Kâdim Mezopotamya topraklarında, tarihin sancılı derinliklerinden süzülen bir halkın sesi yankılanıyor. Bu ses, acıların, umutların ve özgürlüğe adanışın ortak melodisidir.
Kürt halkının varoluş mücadelesi, sadece bir halkın değil, tüm insanlığın adalet ve özgürlük arayışının aynasıdır. Bu mücadele, inkâr edilen kimliğin, silinmeye çalışılan kültürün, yasaklanan dillerin ve unutulmaya terk edilen ezgilerin yeniden hayata dönme savaşıdır.
Kadın, erkek, yaşlı, genç… Kürt halkının her ferdi, bu kutsal coğrafyanın getirdiği acılara rağmen, varlığını yeniden inşa etme kararlılığıyla ilerliyor. Dağlarda, ovalarda, yağmur ve kar demeden, bu halkın en yiğit, en onurlu evlatları kaybolan ezgileri geri getirmek, yasaklanan dili konuşturmak ve direnişi nesilden nesile aktarmak için adımlarını sıkılaştırıyorlar.
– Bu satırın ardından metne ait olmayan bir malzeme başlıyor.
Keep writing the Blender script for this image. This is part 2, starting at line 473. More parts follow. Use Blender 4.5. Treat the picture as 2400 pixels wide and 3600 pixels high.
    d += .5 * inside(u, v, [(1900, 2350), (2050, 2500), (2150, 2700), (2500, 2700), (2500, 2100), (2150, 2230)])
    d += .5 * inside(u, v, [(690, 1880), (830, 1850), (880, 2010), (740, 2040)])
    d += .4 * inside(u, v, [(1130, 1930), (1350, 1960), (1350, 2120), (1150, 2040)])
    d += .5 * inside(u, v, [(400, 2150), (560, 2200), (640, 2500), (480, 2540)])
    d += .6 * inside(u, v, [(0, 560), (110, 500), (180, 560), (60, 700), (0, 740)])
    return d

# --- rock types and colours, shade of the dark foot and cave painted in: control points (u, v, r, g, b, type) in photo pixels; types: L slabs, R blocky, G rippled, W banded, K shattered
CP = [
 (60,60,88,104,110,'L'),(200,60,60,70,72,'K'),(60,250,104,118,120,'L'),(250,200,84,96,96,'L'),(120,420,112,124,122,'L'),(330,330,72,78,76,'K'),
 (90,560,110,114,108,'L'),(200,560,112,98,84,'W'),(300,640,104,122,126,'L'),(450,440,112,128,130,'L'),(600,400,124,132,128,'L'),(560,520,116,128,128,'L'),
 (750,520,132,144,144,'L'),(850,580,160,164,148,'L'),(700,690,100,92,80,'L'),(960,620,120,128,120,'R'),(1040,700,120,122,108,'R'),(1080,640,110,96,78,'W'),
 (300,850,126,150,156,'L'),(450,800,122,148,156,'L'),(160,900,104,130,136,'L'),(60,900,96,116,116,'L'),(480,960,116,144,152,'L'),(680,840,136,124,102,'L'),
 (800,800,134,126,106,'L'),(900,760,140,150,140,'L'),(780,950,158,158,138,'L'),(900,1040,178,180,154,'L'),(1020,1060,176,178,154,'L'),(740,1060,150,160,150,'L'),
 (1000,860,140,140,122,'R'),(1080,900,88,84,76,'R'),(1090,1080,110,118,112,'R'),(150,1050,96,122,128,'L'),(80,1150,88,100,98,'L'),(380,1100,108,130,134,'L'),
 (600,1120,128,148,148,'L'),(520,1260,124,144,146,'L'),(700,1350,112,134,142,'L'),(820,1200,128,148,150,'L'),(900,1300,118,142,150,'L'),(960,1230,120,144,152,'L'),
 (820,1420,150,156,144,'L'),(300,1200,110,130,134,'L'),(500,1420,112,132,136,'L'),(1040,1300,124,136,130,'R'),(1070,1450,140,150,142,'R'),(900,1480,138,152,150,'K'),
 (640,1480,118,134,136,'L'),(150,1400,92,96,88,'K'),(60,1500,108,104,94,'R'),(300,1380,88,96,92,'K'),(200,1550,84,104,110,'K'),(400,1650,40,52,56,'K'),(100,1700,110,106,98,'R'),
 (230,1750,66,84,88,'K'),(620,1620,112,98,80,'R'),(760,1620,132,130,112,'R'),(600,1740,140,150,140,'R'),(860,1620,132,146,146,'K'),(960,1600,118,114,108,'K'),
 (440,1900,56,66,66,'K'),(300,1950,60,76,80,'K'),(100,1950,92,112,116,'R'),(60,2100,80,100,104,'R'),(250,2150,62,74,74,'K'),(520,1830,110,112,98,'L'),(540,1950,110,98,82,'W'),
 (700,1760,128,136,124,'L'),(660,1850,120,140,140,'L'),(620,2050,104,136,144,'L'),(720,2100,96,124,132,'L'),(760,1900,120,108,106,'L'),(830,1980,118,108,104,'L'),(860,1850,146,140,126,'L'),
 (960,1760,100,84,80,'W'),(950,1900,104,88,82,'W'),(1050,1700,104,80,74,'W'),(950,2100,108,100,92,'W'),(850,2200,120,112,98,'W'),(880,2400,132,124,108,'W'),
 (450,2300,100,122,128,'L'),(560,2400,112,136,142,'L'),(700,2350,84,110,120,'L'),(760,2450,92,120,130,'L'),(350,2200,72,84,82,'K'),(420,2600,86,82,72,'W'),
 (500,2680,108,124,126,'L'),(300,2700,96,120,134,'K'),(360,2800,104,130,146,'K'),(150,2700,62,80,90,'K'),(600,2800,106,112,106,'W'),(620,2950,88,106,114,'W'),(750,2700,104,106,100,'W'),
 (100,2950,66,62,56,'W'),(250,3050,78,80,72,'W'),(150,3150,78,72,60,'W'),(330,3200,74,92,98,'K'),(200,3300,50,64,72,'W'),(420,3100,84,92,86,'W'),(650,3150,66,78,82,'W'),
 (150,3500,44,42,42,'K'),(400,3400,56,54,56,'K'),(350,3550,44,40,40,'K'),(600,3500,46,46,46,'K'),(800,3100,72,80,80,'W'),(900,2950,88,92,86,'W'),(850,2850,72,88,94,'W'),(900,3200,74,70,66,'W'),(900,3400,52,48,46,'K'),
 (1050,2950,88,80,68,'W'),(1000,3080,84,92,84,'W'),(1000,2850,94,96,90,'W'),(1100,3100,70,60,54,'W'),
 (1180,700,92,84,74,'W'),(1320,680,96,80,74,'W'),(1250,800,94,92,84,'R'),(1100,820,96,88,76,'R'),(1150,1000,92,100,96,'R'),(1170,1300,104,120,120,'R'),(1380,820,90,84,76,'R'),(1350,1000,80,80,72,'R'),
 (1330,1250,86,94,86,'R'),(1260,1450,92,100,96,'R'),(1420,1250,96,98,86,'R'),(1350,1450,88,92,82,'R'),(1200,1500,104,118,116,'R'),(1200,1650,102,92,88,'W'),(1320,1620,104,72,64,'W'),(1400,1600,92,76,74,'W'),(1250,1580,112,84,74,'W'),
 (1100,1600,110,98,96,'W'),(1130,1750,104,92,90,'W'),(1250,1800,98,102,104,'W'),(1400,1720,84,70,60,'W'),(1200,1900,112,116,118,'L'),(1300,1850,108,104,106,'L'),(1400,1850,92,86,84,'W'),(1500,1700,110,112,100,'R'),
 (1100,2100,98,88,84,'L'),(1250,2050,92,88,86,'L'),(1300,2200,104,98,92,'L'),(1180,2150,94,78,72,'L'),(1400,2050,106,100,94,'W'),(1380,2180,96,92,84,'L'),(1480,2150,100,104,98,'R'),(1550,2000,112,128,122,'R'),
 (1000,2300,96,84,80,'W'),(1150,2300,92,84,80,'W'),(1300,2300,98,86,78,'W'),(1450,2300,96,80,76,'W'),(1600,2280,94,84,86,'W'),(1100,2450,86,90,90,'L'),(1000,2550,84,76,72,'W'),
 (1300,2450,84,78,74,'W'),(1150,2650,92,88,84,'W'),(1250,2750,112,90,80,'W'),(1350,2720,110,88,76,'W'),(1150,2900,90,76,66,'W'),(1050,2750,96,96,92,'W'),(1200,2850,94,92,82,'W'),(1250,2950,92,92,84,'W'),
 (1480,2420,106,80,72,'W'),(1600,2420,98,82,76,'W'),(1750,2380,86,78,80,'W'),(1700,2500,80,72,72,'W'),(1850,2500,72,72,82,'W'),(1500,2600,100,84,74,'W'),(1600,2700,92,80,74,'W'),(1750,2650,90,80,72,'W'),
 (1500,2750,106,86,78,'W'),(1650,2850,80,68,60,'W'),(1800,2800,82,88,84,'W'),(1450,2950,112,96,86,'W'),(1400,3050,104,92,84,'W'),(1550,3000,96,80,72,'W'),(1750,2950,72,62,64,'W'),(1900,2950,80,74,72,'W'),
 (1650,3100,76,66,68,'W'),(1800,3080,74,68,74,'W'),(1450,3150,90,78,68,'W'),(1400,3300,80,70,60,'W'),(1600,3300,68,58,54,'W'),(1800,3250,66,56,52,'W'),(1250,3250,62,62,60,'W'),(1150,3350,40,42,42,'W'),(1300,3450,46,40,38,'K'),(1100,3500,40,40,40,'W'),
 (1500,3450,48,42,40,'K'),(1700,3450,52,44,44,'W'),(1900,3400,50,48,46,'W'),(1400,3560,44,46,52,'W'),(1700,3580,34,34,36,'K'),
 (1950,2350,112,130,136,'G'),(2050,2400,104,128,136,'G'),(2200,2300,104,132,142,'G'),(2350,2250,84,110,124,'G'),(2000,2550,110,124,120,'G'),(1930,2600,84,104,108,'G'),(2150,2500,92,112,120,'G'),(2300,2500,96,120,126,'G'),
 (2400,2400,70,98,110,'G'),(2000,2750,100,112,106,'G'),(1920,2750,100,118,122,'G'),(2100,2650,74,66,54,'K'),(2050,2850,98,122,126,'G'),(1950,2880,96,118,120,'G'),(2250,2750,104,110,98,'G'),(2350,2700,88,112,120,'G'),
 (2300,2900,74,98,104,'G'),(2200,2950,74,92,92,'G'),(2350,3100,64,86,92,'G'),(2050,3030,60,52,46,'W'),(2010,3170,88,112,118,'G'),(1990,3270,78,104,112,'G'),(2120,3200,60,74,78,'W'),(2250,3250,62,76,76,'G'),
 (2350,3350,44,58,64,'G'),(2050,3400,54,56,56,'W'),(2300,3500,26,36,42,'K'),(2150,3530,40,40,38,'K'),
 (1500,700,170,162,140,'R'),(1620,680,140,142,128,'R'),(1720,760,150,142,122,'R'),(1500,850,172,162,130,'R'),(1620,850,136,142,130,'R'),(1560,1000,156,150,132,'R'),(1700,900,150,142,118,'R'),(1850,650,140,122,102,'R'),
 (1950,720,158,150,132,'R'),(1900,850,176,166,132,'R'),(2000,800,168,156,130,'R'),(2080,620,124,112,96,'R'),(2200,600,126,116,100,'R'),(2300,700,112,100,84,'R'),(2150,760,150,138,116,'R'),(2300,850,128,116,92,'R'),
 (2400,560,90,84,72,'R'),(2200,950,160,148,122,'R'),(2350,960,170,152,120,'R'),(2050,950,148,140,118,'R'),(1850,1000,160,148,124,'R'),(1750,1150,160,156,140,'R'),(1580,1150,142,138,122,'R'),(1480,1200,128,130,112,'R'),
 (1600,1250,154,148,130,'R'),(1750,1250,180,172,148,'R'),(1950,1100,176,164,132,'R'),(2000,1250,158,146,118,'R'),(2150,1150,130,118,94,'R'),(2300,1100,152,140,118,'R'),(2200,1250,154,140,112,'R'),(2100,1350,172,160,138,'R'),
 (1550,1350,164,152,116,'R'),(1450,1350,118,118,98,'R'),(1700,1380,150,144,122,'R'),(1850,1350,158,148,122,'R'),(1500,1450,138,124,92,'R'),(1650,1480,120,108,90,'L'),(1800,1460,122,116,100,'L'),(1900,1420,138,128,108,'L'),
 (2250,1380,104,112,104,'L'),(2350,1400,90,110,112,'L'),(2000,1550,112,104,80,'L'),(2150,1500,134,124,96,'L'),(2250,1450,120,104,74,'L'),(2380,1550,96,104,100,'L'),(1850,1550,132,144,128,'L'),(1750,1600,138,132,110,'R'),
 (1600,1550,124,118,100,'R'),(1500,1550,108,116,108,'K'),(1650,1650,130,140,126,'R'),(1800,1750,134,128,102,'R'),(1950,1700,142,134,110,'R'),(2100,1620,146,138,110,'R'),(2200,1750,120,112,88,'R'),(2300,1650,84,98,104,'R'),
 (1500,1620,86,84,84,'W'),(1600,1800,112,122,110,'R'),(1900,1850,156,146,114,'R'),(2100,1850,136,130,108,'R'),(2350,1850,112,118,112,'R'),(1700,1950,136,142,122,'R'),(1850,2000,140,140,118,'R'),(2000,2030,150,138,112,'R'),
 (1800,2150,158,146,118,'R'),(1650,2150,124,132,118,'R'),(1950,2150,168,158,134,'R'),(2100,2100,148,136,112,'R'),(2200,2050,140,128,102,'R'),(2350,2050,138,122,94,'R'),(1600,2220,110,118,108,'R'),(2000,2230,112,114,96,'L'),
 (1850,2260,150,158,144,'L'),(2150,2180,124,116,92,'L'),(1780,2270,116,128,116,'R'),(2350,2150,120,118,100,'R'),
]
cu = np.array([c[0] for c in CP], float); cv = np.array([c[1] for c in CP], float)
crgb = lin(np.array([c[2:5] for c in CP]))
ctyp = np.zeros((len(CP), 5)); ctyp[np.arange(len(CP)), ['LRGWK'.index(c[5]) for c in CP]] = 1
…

Gerçek yaşam, yalnızca var olmak değil; aynı zamanda acının, sevincin ve hayalin ötesinde, özgür bir geleceği kucaklamaktır. Kürt halkı, Mezopotamya’nın bereketli topraklarından süzülen, kadim efsaneler ve destanlarla yoğrulmuş bir medeniyetin mirasçısıdır. İhanet çadırlarını yıkarak zaferle güncellenmeyi bekleyen Mem û Zîn’in ölümsüz aşkı, Derweşê Evdî’nin bilgece sözleri, bu halkın hafızasında yankılanırken, herkesin umudunu büyütmeye devam ediyor.
Ancak bu umudu büyütmek kolay değil. Bedel ve emek gerektiriyor. Zulmün, inkârın ve baskının gölgesinde, her bir bireyin taşıdığı acılar, bir toplumu daha bilinçli, daha dirençli ve daha kararlı hale getiren tohumlara dönüşüyor. Bu yol, yalnızca bireysel bir serüven değil; ezilen bir halkın ortak kaderinin öyküsüdür.
Her damla gözyaşı, her kırık umut, yeniden inşa edilen bir benliğin, özgürlüğün ve adaletin teminatıdır. Kürt halkının özgürlük mücadelesi, kadim kültürün, halkın özgür geleceğe duyduğu inancın ve evrensel adalet arayışının kutsal yoludur.
Her adımda, her sözcükte, kimliğimizi ve varoluşumuzu yeniden inşa eden bir mücadele yatmaktadır. Cinsiyet, yaş, renk ya da inanç fark etmeksizin, her birey, ortak kaderin bir parçası olarak bu tarihsel yükle yola çıkar. Biz yalnızca var olmuyoruz; aynı zamanda, her anı, her acıyı ve her sevinci, özgür bir geleceğe doğru ilerlerken yaşıyoruz.
Gün geçtikçe, eski yaralar ve anıların üzerine inşa edilen bu mücadele, toplumun her kesiminde yankılanıyor. Her kalp, geçmişin gölgelerinden sıyrılıp geleceğe dair yeni umutlar yeşerten bir stran söylüyor. Bu stranlar, yalnızca acının değil; aynı zamanda özgürlüğün, bilincin ve kültürün yeniden doğuşunun simgesi. Her yeni gün, bu melodinin notaları yeniden yazılıyor; her soluk, varlığın en derin gerçeğini arayan bir davet haline geliyor.
İşte bu yüzden, Kürt halkının özgürlük mücadelesi; büyüleyici yaşamın, acıların, umutların ve direnişin izinde atılan en kutsal adımdır. Bu mücadele, tarihimizin unutulmaz destanlarından, ezilen seslerin yeniden yankılanışına; her bireyin, ortak kaderin ve ortak umudun öyküsüne dönüşür.
Büyüleyici yaşamın izinde yürümek, insanın kendi anlamını yaratmasıyla mümkün olurken, Kürt halkının tarih boyunca süregelen varoluş ve özgürlük arayışını da yansıtıyor. Her direniş, yeni bir doğuşun habercisidir; her mücadele, geleceğe uzanan bir köprüdür. Acılar ve umutlar iç içe geçerken, büyüleyici yaşamın izinde yürüyenler, özgürlüğün ve hakikatin yolunu da aydınlatıyor.